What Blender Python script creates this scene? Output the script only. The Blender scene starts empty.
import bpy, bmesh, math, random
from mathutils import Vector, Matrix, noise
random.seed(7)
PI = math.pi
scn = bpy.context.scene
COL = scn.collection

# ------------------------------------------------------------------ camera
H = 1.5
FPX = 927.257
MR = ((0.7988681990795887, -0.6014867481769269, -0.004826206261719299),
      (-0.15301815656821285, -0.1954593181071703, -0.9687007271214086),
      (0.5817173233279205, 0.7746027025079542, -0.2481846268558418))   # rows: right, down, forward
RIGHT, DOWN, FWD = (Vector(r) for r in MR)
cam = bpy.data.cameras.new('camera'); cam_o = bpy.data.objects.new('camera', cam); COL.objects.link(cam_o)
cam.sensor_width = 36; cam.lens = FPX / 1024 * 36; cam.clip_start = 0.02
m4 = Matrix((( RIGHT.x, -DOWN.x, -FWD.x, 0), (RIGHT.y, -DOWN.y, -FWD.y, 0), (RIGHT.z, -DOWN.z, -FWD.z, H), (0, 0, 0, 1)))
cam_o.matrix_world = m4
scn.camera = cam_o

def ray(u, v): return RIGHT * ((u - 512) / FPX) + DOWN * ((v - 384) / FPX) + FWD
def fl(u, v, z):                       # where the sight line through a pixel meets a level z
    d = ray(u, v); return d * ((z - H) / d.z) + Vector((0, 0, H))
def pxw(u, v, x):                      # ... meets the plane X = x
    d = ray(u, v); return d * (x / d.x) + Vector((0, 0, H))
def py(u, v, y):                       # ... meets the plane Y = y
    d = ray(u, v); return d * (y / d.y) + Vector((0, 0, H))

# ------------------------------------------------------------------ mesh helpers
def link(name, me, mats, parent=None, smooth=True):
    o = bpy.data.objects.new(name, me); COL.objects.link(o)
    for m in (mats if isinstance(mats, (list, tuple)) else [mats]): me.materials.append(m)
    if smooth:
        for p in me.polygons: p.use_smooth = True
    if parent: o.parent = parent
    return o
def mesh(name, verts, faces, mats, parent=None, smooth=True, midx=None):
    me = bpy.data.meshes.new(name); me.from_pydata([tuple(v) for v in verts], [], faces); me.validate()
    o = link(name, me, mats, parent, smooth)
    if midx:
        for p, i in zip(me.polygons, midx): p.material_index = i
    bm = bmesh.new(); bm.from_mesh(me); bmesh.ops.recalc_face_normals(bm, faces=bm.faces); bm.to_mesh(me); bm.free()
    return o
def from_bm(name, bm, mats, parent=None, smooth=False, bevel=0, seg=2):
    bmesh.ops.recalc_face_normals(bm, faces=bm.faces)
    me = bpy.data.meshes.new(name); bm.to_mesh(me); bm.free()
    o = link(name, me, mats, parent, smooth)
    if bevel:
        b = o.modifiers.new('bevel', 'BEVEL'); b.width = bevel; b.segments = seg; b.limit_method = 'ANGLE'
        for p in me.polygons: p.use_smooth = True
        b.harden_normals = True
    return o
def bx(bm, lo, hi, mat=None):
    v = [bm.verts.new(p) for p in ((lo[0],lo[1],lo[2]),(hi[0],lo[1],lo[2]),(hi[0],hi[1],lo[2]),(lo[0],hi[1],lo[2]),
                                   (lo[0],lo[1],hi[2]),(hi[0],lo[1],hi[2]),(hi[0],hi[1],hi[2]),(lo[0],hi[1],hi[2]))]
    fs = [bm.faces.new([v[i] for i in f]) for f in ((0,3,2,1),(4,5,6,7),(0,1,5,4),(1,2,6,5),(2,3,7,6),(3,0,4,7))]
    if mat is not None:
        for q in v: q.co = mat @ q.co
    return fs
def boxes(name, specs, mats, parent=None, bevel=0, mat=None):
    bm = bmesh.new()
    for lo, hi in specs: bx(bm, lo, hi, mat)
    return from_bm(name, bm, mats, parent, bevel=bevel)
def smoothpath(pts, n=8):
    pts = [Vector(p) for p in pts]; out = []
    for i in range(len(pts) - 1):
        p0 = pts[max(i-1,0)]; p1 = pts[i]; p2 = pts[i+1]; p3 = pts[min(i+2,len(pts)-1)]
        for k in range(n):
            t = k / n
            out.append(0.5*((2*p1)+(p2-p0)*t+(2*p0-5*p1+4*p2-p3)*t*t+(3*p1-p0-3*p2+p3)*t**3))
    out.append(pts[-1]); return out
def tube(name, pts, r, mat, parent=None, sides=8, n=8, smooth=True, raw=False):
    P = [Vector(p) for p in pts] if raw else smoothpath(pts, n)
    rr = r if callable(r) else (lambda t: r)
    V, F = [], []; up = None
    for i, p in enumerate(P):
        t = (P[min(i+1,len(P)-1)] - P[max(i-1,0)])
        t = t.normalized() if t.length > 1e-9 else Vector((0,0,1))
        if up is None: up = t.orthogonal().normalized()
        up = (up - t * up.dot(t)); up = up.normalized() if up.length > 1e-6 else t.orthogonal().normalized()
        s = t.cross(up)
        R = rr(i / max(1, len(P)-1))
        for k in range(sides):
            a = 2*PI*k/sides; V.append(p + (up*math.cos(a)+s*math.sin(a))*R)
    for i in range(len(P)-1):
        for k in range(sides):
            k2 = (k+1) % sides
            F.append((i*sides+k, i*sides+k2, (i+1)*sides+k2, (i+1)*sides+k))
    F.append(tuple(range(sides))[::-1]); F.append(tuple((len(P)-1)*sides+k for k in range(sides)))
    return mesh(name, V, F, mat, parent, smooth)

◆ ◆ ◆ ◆

Task directions ::
Starting at the first line of the data above, please restate word for word every line up to and including the one that holds "COL = scn.collection", and add nothing else.

The output ::
What Blender Python script creates this scene? Output the script only. The Blender scene starts empty.
import bpy, bmesh, math, random
from mathutils import Vector, Matrix, noise
random.seed(7)
PI = math.pi
scn = bpy.context.scene
COL = scn.collection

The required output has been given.